Nuvama has upgraded its rating on Dr. Reddy’s Laboratories (DRL) to ‘Buy’ with a target price of ₹1,553/share, reflecting a potential upside of 14.8% from the current market price (CMP) of ₹1,352.75.

Key highlights on Dr. Reddy’s share:

  1. Revlimid Patent Expiry:
    • The 2026 expiry of Revlimid’s patent poses a significant challenge as the drug contributes approximately 40% of DRL’s FY24 EBITDA.
    • Management acknowledges the threat and has proactively developed strategies to mitigate the impact.
  2. Key Product Launches:
    • Semaglutide in Canada and Abatacept biosimilar in the US are expected to significantly offset revenue and EBITDA losses from Revlimid’s patent expiry.
    • These assets are part of the company’s long-term growth strategy to sustain earnings.
  3. Mitigation Impact:
    • Nuvama estimates that DRL’s proactive measures will mitigate about 80% of the expected EBITDA impact from the Revlimid loss.
    • This positions the company favorably in terms of risk-reward dynamics.

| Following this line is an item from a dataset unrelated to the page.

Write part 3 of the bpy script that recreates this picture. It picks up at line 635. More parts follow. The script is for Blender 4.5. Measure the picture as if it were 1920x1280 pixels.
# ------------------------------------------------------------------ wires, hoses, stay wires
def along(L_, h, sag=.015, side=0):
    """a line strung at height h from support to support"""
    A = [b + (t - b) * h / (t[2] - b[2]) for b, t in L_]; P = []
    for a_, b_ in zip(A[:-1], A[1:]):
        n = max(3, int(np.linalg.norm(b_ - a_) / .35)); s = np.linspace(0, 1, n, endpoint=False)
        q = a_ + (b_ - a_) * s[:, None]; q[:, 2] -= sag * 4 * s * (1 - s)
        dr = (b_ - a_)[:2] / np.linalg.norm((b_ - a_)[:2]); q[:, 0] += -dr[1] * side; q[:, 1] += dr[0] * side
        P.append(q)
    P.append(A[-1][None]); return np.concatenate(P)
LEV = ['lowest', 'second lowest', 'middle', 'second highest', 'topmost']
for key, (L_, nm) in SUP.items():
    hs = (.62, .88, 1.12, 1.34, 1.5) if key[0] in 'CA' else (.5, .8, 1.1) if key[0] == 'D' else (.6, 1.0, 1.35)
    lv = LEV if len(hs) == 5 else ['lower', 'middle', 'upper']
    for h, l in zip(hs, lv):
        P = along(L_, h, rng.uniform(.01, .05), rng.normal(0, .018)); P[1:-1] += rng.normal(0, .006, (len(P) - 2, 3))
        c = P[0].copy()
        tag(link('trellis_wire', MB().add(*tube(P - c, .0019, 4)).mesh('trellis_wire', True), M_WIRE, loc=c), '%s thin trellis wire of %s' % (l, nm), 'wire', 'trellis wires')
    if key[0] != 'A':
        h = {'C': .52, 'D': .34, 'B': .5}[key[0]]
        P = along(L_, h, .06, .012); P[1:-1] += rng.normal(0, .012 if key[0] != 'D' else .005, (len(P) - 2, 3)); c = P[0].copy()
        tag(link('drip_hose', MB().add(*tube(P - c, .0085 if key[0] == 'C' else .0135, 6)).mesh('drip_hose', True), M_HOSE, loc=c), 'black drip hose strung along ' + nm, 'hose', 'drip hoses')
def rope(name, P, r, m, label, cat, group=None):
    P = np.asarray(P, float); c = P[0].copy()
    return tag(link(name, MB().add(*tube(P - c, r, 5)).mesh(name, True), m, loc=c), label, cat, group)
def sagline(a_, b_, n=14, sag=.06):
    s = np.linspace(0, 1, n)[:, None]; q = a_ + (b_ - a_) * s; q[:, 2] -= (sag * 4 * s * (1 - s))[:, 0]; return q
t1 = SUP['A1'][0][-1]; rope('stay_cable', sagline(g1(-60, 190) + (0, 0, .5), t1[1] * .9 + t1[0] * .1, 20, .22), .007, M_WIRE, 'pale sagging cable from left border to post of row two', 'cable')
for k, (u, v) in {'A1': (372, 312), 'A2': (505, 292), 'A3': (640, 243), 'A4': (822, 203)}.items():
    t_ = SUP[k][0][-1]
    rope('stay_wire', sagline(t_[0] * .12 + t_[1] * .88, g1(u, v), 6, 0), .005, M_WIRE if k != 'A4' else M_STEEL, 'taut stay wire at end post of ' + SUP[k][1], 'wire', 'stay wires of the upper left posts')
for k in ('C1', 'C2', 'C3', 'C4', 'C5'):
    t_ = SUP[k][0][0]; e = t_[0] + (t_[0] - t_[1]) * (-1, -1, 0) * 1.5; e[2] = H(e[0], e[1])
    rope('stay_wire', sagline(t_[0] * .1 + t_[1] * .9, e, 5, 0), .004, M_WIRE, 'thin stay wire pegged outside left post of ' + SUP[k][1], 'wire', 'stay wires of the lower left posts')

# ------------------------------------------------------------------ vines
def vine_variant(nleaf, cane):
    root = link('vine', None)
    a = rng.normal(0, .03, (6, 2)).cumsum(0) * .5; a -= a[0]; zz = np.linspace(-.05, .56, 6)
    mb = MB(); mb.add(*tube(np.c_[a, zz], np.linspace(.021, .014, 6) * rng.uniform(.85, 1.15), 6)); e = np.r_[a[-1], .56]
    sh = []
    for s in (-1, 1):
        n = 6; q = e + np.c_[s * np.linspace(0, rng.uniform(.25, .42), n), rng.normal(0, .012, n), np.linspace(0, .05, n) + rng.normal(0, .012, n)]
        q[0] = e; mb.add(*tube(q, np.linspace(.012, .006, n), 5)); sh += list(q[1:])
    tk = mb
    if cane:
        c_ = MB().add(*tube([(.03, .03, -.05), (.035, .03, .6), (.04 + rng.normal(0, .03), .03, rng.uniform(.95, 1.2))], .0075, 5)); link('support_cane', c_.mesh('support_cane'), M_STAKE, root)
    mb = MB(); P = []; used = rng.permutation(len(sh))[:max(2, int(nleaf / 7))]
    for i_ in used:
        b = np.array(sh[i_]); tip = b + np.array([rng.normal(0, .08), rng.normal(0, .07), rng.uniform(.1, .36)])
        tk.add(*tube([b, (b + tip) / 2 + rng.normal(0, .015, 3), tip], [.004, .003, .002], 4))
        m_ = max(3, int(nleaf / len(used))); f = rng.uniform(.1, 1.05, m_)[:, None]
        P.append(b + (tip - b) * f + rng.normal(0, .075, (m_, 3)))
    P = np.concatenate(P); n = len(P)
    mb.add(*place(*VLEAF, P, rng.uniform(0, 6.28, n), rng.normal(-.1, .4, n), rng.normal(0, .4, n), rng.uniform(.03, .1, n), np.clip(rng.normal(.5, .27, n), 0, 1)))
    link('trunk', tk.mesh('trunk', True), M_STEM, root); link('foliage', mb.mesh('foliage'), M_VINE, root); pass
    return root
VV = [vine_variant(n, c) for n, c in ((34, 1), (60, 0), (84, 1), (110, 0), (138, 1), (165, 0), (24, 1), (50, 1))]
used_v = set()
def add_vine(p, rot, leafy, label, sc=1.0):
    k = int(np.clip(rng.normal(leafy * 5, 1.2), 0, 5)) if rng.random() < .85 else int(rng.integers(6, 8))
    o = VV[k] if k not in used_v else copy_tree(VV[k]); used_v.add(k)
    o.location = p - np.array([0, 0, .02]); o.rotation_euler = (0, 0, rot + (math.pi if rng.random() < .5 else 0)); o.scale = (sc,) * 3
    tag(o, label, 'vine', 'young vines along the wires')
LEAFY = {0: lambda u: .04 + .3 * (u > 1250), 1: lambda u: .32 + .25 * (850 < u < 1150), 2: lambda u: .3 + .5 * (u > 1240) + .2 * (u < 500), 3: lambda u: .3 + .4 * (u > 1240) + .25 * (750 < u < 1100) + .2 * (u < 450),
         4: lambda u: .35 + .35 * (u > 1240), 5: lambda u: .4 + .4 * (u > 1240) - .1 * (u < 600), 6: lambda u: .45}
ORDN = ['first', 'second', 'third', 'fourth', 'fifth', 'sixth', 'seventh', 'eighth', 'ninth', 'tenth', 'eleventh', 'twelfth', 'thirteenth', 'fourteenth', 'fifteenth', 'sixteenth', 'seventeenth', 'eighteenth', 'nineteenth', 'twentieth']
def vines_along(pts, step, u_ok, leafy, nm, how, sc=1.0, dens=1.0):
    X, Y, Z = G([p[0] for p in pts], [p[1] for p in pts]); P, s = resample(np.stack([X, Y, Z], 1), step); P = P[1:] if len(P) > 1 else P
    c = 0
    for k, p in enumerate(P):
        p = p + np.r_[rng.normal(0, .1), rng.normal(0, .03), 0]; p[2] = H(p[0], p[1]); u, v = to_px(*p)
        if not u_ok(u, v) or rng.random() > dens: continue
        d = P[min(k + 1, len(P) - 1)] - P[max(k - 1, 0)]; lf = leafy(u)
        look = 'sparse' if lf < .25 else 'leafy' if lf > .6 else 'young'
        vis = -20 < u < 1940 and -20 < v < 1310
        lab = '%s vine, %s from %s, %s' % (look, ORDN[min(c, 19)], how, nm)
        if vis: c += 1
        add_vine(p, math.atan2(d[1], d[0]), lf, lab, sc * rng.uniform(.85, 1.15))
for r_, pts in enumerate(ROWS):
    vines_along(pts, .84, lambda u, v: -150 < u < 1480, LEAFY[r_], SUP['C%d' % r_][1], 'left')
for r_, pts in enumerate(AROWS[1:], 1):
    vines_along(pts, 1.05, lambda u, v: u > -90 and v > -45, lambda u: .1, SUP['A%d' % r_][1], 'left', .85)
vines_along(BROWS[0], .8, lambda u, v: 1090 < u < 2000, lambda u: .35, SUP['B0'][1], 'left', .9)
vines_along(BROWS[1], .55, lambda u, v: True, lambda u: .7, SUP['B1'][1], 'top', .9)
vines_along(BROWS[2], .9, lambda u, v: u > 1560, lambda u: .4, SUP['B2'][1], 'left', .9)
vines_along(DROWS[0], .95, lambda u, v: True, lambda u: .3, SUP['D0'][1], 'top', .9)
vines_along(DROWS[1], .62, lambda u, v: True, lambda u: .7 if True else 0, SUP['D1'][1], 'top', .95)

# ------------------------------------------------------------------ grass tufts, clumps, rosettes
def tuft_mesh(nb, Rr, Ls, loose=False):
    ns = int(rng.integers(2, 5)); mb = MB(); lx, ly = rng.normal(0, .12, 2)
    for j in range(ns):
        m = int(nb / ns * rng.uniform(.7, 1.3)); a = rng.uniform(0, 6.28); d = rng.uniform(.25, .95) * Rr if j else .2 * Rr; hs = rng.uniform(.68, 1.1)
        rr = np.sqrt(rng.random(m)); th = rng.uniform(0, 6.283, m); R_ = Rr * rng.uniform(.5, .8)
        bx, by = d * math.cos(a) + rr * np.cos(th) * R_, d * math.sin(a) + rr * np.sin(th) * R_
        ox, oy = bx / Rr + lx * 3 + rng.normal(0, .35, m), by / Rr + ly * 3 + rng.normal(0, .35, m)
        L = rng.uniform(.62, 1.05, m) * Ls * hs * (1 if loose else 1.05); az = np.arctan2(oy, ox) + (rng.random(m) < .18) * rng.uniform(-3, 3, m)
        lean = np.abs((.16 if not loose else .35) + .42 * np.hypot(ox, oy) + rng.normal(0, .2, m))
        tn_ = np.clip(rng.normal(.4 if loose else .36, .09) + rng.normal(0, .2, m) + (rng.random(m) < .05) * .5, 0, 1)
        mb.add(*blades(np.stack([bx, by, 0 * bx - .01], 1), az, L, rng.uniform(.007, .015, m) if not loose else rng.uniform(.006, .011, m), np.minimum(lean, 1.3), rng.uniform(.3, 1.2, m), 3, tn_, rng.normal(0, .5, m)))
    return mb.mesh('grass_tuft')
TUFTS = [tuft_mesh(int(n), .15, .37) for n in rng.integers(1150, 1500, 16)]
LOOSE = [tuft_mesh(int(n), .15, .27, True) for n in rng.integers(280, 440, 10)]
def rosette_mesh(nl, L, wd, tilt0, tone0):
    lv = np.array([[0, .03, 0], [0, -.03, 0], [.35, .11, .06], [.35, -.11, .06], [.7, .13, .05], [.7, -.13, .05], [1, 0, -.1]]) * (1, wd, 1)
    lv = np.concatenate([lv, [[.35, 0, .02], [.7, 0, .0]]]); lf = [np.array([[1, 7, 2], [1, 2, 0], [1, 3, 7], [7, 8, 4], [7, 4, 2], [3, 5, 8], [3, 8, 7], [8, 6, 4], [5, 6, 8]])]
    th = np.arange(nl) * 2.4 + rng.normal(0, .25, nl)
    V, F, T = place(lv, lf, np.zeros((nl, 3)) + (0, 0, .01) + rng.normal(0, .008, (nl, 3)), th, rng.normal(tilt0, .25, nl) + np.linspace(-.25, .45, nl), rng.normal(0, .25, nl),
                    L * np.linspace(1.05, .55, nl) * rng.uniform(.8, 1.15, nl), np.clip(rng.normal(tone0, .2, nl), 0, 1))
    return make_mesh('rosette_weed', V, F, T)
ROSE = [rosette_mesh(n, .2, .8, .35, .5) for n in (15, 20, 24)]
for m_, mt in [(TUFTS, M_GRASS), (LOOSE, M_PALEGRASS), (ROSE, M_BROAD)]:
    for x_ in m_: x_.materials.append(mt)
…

Nuvama highlights DRL’s proactive steps and key product launches as strong growth enablers that can offset the revenue impact of Revlimid’s patent expiry. These efforts underline management’s strategic approach to sustaining profitability, making DRL an attractive investment at current levels.

Disclaimer: The above analysis is based on provided data and is for informational purposes only. It does not constitute financial advice. Readers should consult their financial advisors before making investment decisions.